Rich cities are different, too, but—like rich people—they have their own seemingly insoluble problems. It’s just that their problems are different. At first blush, less fortunate municipalities would beg for their issues. While every other city from Bangor to Burbank is scrabbling to improve its sputtering job growth, a handful of charmed towns should be embarrassed by their employment riches.

From 2012 to 2014, the San Francisco Bay Area created 382,500 jobs while providing only 68,200 new dwellings (homes and apartments). The forecast for 2015 is roughly another 4 new jobs for each new dwelling. Even if you consider economists’ predictions on a par with those of shamans, you know the dismal science is dead-on about supply and demand. The 2014 median house price in America was $206,800. In San Francisco, it was $1,006,600, five times more. Median apartment rents nationwide are $1,231 while San Francisco’s weigh in at $3,396.

Once upon a time, when everyone had to walk, the rich lived on the flat land in the center of town and the poor lived atop the surrounding hills. No one with a choice was willing to trudge up and down hills every day. Henry Ford changed that. Once upon a nearer time—say from after WWII through sometime in the ’80s—the rich lived in wooded suburbs and commuted to the center of town. Gridlock changed that. The rich now live within close proximity to where they work. In fact, the CEO theory of corporate headquarters has it that a company’s main office will be located within a 10-minute surface-street drive of the CEO’s residence.

265,000 workers commute into San Francisco every day from out of town, handing the city, by some measures, the second worst traffic in the country. With a $1,000,000 median home price, it’s not only shoe clerks who are enduring the Sisyphean commute; it’s anyone making less than three hundred thousand a year. But the irony is that the reverse commute*, that is, out of the city to Silicon Valley may be even worse. Why?
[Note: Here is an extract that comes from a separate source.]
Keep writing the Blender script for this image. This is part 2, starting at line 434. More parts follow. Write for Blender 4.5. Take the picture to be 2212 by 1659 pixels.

Because those who can afford to live in San Francisco—the techies—work in the Valley.

If it’s not the Valley’s capital, Palo Alto is surely its epicenter, home to its best and brightest minds and arguably its worst side effects. At 3.01 jobs per dwelling, Palo Alto has an unparalleled jobs-housing imbalance (Manhattan’s stands at 2.67). What do 3 jobs for every residence get you? A median home price of $2,200,000 (eleven times the national median), apartment rents 10 percent higher than San Francisco’s and roads that turn into parking lots twice a day.

What’s shocking is that this imbalance is getting worse by the day. With office rents among the highest in the country, Palo Alto is in the midst of a land-grab where developers are converting every lot and shack in town to office space (a new low was achieved earlier this year when a laundromat in a crappy strip center was turned into start-up space). What isn’t shocking is that the gridlocked citizenry is up in arms, demanding a cessation to the run-away office development. Sadly, what also isn’t shocking is that no one—neither the lunatic fringe that opposes everything nor the thoughtful people elected to run the city—is connecting the woes from our choking jobs growth to our jobs-housing imbalance.

Why? Because as socially liberal as Palo Alto may be, new housing for anyone—from the working poor to the idle upper class—is political cyanide. Merely uttering the word density in public is enough to get a politician recalled. If truth were a commonplace at public hearings, the vociferous no-growth forces might, instead of hiding behind their threadbare concerns for public safety, simply declare, “Let them commute.”

Sadder still is that this is a very old story. The Palo Alto Weekly’s former editor-in-chief, Jay Thorwaldson, pointed out in an insightful piece last year that this issue has been bedeviling Palo Alto for forty years and, despite the periodic public Sturm und Drang, has only become much worse.

Is there a solution? Piece of cake: Take urban planning away from local officials; make it a regional decision. As long as land use is decided by neighborhood-elected city councils, nothing will change. Short of that real-world impossibility, a big step in the right direction would be to reform the California Environmental Quality Act (CEQA), if ever so slightly. This well-intentioned legislation is, simply put, broken. Instead of being used to assure environmental compliance, it is relied upon as the final roadblock in the effort to defeat projects, regardless of their environmental quality. CEQA lawsuits contesting a city’s decision to allow a given development cost no-growth opponents virtually nothing to file and prosecute. They file these suits knowing that if a project can be delayed long enough, it will die or, at a minimum, be drastically cut back. If, as a prerequisite to filing their lawsuit, the opponents had to post a bond in a meaningful amount—say the actual cost of the project’s environmental studies—which they would forfeit in the event they were to lose their lawsuit, far fewer suits would be filed.

What Palo Alto’s raised-drawbridge crowd fails to realize is that ultimately they are condemning themselves to a life without family, without children and grandchildren. They may have a cracker box they bought for $90,000 that’s now worth $2,500,000, but their children—even their very bright, very hardworking children—will move away when it comes time to buy a home. How many young lawyers and doctors can save the half million you need for a down payment on a $2,200,000 house? And, unwilling to endure an hour and a half commute, they will move to Portland.

* “I have a reverse commute,” a very popular real estate lie in the 80’s, finally died out when even the criminally gullible began to scoff.